Non sarà stato certo facile tradurre le opere di Danilo Dolci: per via della sua lingua, spesso dalle forti impennate poetiche, a volte sospinta da propulsioni visionarie e profetiche. Per non dire del metodo maieutico: che presuppone la conoscenza della filosofia socratica, aggiornata alla luce di una nuova pedagogia, che parte dall'uomo e non dai libri. "Se avessi tradotto Danilo mettendo mano al vocabolario, avrei fatto un pessimo servizio a lui e soprattutto ai lettori svizzeri e tedeschi. Ho allora fatto ricorso a un linguaggio filosofico che fosse in un certo modo corrispondente, tenendo conto poi della personalità di Danilo, delle sue esigenze riguardo alla comunicazione e all'insegnamento sempre fondate sul rispetto dell'altro, specie se in condizioni di subalternità".

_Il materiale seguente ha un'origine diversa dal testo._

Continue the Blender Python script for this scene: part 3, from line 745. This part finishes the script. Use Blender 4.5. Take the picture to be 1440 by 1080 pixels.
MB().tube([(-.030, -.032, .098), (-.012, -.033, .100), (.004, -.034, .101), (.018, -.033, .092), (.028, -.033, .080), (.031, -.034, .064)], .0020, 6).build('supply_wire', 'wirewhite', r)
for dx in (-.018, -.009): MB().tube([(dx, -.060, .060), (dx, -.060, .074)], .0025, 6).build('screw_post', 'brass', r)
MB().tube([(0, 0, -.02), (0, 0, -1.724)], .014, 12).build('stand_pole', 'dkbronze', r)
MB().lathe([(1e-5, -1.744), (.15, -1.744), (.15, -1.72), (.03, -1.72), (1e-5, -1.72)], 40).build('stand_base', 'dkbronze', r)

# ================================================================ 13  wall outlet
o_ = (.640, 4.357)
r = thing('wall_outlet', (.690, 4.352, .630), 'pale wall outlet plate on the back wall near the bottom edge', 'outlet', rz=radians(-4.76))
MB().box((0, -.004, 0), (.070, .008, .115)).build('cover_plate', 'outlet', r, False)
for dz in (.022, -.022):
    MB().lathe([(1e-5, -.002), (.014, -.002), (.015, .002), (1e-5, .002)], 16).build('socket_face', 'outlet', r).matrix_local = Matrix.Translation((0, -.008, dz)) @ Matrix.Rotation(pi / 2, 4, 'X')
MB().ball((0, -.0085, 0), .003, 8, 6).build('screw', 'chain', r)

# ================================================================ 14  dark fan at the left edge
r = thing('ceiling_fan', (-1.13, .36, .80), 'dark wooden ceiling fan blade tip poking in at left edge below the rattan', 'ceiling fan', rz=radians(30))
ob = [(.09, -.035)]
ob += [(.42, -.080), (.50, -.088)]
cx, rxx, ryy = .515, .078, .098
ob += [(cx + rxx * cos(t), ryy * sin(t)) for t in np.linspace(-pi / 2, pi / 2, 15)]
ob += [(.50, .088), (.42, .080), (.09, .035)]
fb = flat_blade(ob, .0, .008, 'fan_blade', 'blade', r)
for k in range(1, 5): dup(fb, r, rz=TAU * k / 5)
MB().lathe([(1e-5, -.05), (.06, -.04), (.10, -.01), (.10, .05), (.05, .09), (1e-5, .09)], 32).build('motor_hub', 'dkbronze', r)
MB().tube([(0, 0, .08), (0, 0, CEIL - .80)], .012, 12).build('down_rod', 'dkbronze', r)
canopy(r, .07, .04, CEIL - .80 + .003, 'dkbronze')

Ma chissà che idea hanno oggi in Svizzera di Danilo Dolci, se circolano ancora i suoi libri, se e quanto il suo nome è conosciuto. Ecco cosa dice in proposito la figlia di Dolci, Daniela, musicista, che oramai da anni vive in Svizzera. "Certo, oggi nell'ambito della comunità scientifica, degli addetti ai lavori insomma, il nome di mio padre è oramai noto. La gente di una certa età sa chi è stato Danilo Dolci e cosa ha fatto. È la gente comune che tra gli anni Settanta e Ottanta ha potuto seguire le sue conferenze. E poi voglio raccontare un'esperienza personale: mia figlia, che studia musica, ha frequentato per tre anni, nella Svizzera interna, una scuola di specializzazione. È stata per lei un'esperienza formativa stimolante. Sono andata a congratularmi col direttore dell'istituto: quando gli dissi per caso che ero figlia di Danilo Dolci, ebbe un sussulto, e commosso mi disse che proprio a mio padre si ispirava per il metodo di insegnamento adottato".